Prompt
Write out, unchanged, the lines from the one holding "plaster('grey_wall', (.42,.37,.32), (.30,.26,.22), .7, .2)" to the close of the listing. Both the first and last lines belong in it.

Dataset excerpt
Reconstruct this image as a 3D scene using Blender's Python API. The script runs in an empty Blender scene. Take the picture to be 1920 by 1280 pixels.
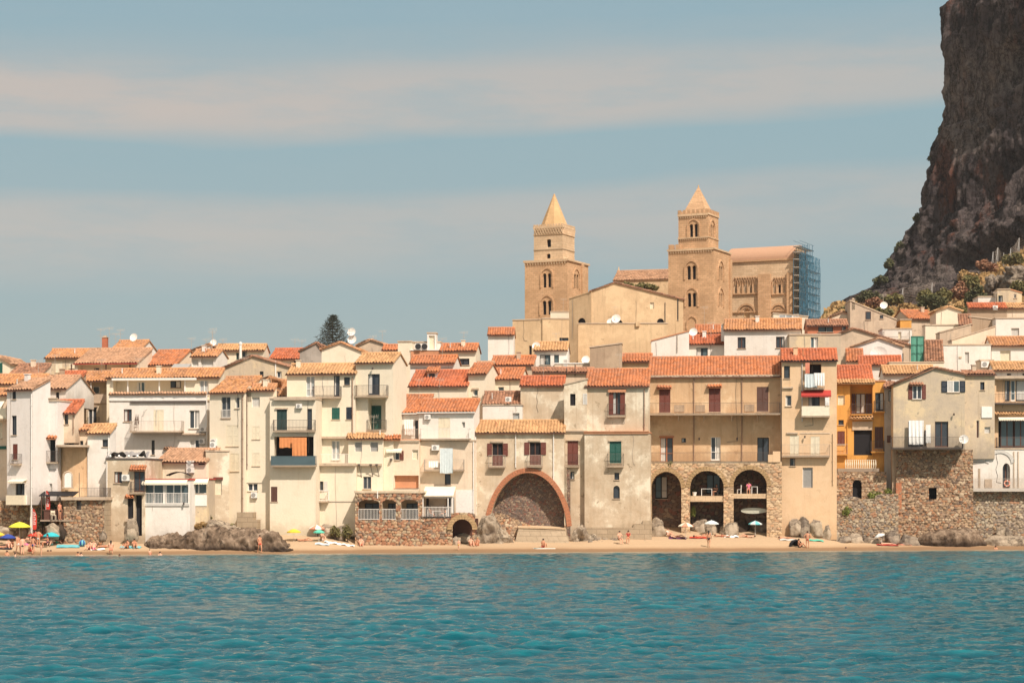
import bpy, math, random
import numpy as np
from mathutils import Vector, Matrix, noise
random.seed(7); RNG = np.random.default_rng(7)
S = bpy.context.scene; COL = S.collection
R = math.radians
# ---------------- camera ----------------
F, HC, YH = 3800.0, 6.0, 921.0      # focal length in photo pixels, eye height, horizon row
cam = bpy.data.objects.new('camera', bpy.data.cameras.new('camera')); COL.objects.link(cam)
cam.location = (0, 0, HC); cam.rotation_euler = (R(90), 0, 0)
cam.data.sensor_width = 36; cam.data.lens = F/1920*36; cam.data.shift_y = (YH-640)/1920
cam.data.clip_start = 1; cam.data.clip_end = 6000
S.camera = cam
# ---------------- light ----------------
SAZ, SEL = R(31), R(50)
sd = Vector((math.sin(SAZ)*math.cos(SEL), -math.cos(SAZ)*math.cos(SEL), math.sin(SEL)))
sl = bpy.data.lights.new('sun', 'SUN'); sl.energy = 5.0; sl.angle = R(0.53); sl.color = (1.0, .875, .76)
so = bpy.data.objects.new('sun', sl); COL.objects.link(so); so.rotation_euler = sd.to_track_quat('Z', 'Y').to_euler()
so.location = (60, -60, 120)
S.view_settings.view_transform = 'Standard'; S.view_settings.look = 'None'; S.view_settings.gamma = 1
S.view_settings.exposure = 0.14
w = bpy.data.worlds.new('World'); S.world = w; w.use_nodes = True
nt = w.node_tree; nt.nodes.clear()
def N(nt, t, **k):
    n = nt.nodes.new('ShaderNode'+t)
    for a, b in k.items():
        if a.startswith('i_'):
            key = a[2:]; key = int(key) if key.isdigit() else key.replace('_', ' ')
            n.inputs[key].default_value = b
        else: setattr(n, a, b)
    return n
def ramp(nt, stops, fac=None, interp='LINEAR'):
    n = N(nt, 'ValToRGB'); cr = n.color_ramp; cr.interpolation = interp
    while len(cr.elements) < len(stops): cr.elements.new(.5)
    for e, (p, c) in zip(cr.elements, stops):
        e.position = p
        e.color = (c, c, c, 1) if isinstance(c, (int, float)) else (*c, 1)
    if fac is not None: nt.links.new(fac, n.inputs[0])
    return n.outputs[0]
def mth(nt, op, a, b=0.0, c=None):
    n = N(nt, 'Math', operation=op)
    for i, x in enumerate((a, b) if c is None else (a, b, c)):
        if isinstance(x, (int, float)): n.inputs[i].default_value = x
        else: nt.links.new(x, n.inputs[i])
    return n.outputs[0]
def mix(nt, fac, a, b, blend='MIX'):
    n = N(nt, 'Mix', data_type='RGBA', blend_type=blend)
    for i, x in ((0, fac), (6, a), (7, b)):
        if isinstance(x, (int, float)): n.inputs[i].default_value = x
        elif isinstance(x, tuple): n.inputs[i].default_value = (*x, 1)
        else: nt.links.new(x, n.inputs[i])
    return n.outputs[2]
def lin(r, g, b):
    f = lambda c: (c/255/12.92) if c/255 <= .04045 else ((c/255+.055)/1.055)**2.4
    return (f(r), f(g), f(b))
sky = N(nt, 'TexSky', sky_type='NISHITA', sun_disc=False, sun_elevation=SEL, sun_rotation=R(180)-SAZ)
tc = N(nt, 'TexCoord'); sep = N(nt, 'SeparateXYZ'); nt.links.new(tc.outputs['Generated'], sep.inputs[0])
X, Y_, Z = sep.outputs
hz = mth(nt, 'SQRT', mth(nt, 'ADD', mth(nt, 'MULTIPLY', X, X), mth(nt, 'MULTIPLY', Y_, Y_)))
t = mth(nt, 'DIVIDE', Z, mth(nt, 'MAXIMUM', hz, .001))       # tangent of elevation
azm = mth(nt, 'ARCTAN2', X, Y_)
cmb = N(nt, 'CombineXYZ'); nt.links.new(azm, cmb.inputs[0]); nt.links.new(mth(nt, 'MULTIPLY', t, 5.0), cmb.inputs[1])
nz = N(nt, 'TexNoise', i_Scale=5.0, i_Detail=3.0, i_Roughness=.5); nt.links.new(cmb.outputs[0], nz.inputs['Vector'])
nz2 = N(nt, 'TexNoise', i_Scale=9.0, i_Detail=9.0, i_Roughness=.62); nt.links.new(cmb.outputs[0], nz2.inputs['Vector'])
tw = mth(nt, 'ADD', t, mth(nt, 'MULTIPLY', mth(nt, 'SUBTRACT', nz.outputs[0], .5), .016))
tw = mth(nt, 'SUBTRACT', tw, mth(nt, 'MULTIPLY', mth(nt, 'MAXIMUM', mth(nt, 'ADD', azm, .02), -.1), .05))
base = ramp(nt, [(0, lin(162,172,169)), (.07, lin(160,173,172)), (.11, lin(153,173,176)), (.2, lin(143,173,180)), (.25, lin(140,171,182)), (.5, (.42,.50,.56)), (1, (.55,.60,.62))], t)
band = ramp(nt, [(0, 0), (.10, 0), (.115, .45), (.128, .75), (.143, .62), (.152, .08), (.172, .06), (.181, .9), (.19, 1.0), (.204, .9), (.218, .3), (.232, .1), (.25, .08), (.3, .5), (.4, .2), (.6, .5), (1, .3)], tw)
wm = ramp(nt, [(0, .15), (.38, .62), (.52, .92), (.65, 1)], nz2.outputs[0])
# the bands thin out to the right
side = ramp(nt, [(0, 1.0), (.5, .85), (1, .7)], mth(nt, 'ADD', mth(nt, 'MULTIPLY', azm, 2.0), .5))
bf = mth(nt, 'MULTIPLY', mth(nt, 'MULTIPLY', band, wm), side)
col = mix(nt, bf, base, lin(200, 185, 172))
# sky brightened overhead and round the sun, out of view, as added fill
vd = N(nt, 'VectorMath', operation='DOT_PRODUCT'); nt.links.new(tc.outputs['Generated'], vd.inputs[0]); vd.inputs[1].default_value = sd
glow = ramp(nt, [(0, 0), (.45, 0), (.8, .5), (1, 1)], vd.outputs['Value'])
col = mix(nt, 1.0, col, mix(nt, glow, (1.0, 1.0, 1.0), (2.2, 1.9, 1.6)), 'MULTIPLY')
sk = mix(nt, 1.0, sky.outputs[0], (.10, .10, .10), 'MULTIPLY')
col = mix(nt, .12, col, sk)
bg = N(nt, 'Background', i_Strength=.98); nt.links.new(col, bg.inputs[0])
wo = N(nt, 'OutputWorld'); nt.links.new(bg.outputs[0], wo.inputs[0])
# ---------------- materials ----------------
def mat0(name, rough=.8, spec=.3):
    m = bpy.data.materials.new(name); m.use_nodes = True; nt = m.node_tree
    b = nt.nodes['Principled BSDF']; b.inputs['Roughness'].default_value = rough; b.inputs['Specular IOR Level'].default_value = spec
    return m, nt, b
def coords(nt, scale=(1, 1, 1), rnd=True, kind='Object'):
    tc = N(nt, 'TexCoord'); mp = N(nt, 'Mapping'); mp.inputs['Scale'].default_value = scale
    nt.links.new(tc.outputs[kind], mp.inputs[0])
    if rnd:
        oi = N(nt, 'ObjectInfo'); v = N(nt, 'VectorMath', operation='SCALE'); v.inputs[0].default_value = (37, 53, 71)
        nt.links.new(oi.outputs['Random'], v.inputs['Scale']); nt.links.new(v.outputs[0], mp.inputs['Location'])
    return mp.outputs[0]
def noi(nt, vec, scale, detail=4, rough=.6):
    n = N(nt, 'TexNoise', i_Scale=scale, i_Detail=float(detail), i_Roughness=rough); nt.links.new(vec, n.inputs['Vector']); return n.outputs[0]
def bump(nt, b, h, strength=.3, dist=.05):
    n = N(nt, 'Bump', i_Strength=strength, i_Distance=dist); nt.links.new(h, n.inputs['Height']); nt.links.new(n.outputs[0], b.inputs['Normal']); return n
M = {}
def plaster(name, c, c2, dirt=.5, streak=.25):
    m, nt, b = mat0(name, .9, .1)
    v = coords(nt); a = ramp(nt, [(0, 0), (.49-.08*dirt, 0), (.535-.06*dirt, .6*dirt), (.62, dirt*.9), (1, dirt)], noi(nt, v, .28, 8, .66))
    col = mix(nt, a, c, c2)
    vs = coords(nt, (1.6, 1.6, .14)); s = ramp(nt, [(0, 1-streak), (.36, 1-streak*.6), (.48, 1), (1, 1.0)], noi(nt, vs, 1.1, 6, .7))
    col = mix(nt, 1.0, col, s, 'MULTIPLY')
    f = noi(nt, v, 9, 4, .7); col = mix(nt, 1.0, col, ramp(nt, [(0, .86), (.5, 1), (1, 1.06)], f), 'MULTIPLY')
    pt = ramp(nt, [(0, 0), (.655, 0), (.665, 1), (1, 1)], noi(nt, v, 1.3, 5, .65))
    col = mix(nt, mth(nt, 'MULTIPLY', pt, min(.7, dirt*.8)), col, tuple(x*.62 for x in c2))
    col = mix(nt, mth(nt, 'MULTIPLY', ramp(nt, [(0, 0), (.5, 0), (.6, .5), (1, .8)], noi(nt, v, .9, 7, .72)), .35+dirt*.35), col, tuple(x*.86 for x in c2))
    vr = coords(nt, (2.4, 2.4, .10)); col = mix(nt, mth(nt, 'MULTIPLY', ramp(nt, [(0, 0), (.62, 0), (.70, 1), (1, 1)], noi(nt, vr, 1.0, 5, .6)), .12+streak*.9), col, tuple(a*b_ for a, b_ in zip(c2, (.72, .62, .52))))
    tz = N(nt, 'TexCoord'); sz_ = N(nt, 'SeparateXYZ'); nt.links.new(tz.outputs['Object'], sz_.inputs[0])
    dz = mth(nt, 'ADD', sz_.outputs[2], mth(nt, 'MULTIPLY', mth(nt, 'SUBTRACT', noi(nt, v, .8, 5, .7), .5), -3.5)); col = mix(nt, ramp(nt, [(0, .75), (.35, .55), (.75, .1), (1, 0)], mth(nt, 'MULTIPLY', dz, .45)), col, tuple(x*.66 for x in c2))
    nt.links.new(col, b.inputs['Base Color'])
    h = mth(nt, 'ADD', noi(nt, v, 5, 5, .65), mth(nt, 'MULTIPLY', pt, -.4)); bump(nt, b, h, .35, .05)
    M[name] = m; return m
plaster('white', (.78,.73,.66), (.66,.58,.49), .25, .10)
plaster('white_shade', (.77,.71,.66), (.66,.59,.52), .2, .08)
plaster('cream', (.77,.68,.53), (.68,.56,.41), .2, .08)
plaster('yellow', (.78,.685,.535), (.69,.59,.42), .12, .06)
plaster('pink', (.76,.62,.47), (.64,.49,.35), .3, .12)
plaster('beige', (.68,.54,.35), (.46,.385,.31), .8, .18)
plaster('worn', (.75,.66,.51), (.52,.39,.26), 1.0, .14)
plaster('mottled', (.77,.68,.53), (.47,.35,.23), 1.0, .16)
plaster('ochre', (.73,.52,.33), (.66,.43,.24), .3, .10)
plaster('tan', (.70,.51,.32), (.54,.34,.19), .9, .22)
plaster('orange', (.74,.38,.10), (.62,.30,.09), .5, .2)
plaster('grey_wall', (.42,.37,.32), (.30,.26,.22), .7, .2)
plaster('brown_wall', (.48,.36,.25), (.35,.25,.17), .7, .25)
plaster('red_wall', (.58,.21,.11), (.48,.2,.12), .5, .2)
plaster('terracotta', (.60,.29,.16), (.48,.22,.12), .5, .2)
plaster('concrete', (.60,.47,.34), (.43,.33,.25), .6, .22)
plaster('church', (.67,.49,.30), (.53,.37,.22), .7, .25)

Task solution
plaster('grey_wall', (.42,.37,.32), (.30,.26,.22), .7, .2)
plaster('brown_wall', (.48,.36,.25), (.35,.25,.17), .7, .25)
plaster('red_wall', (.58,.21,.11), (.48,.2,.12), .5, .2)
plaster('terracotta', (.60,.29,.16), (.48,.22,.12), .5, .2)
plaster('concrete', (.60,.47,.34), (.43,.33,.25), .6, .22)
plaster('church', (.67,.49,.30), (.53,.37,.22), .7, .25)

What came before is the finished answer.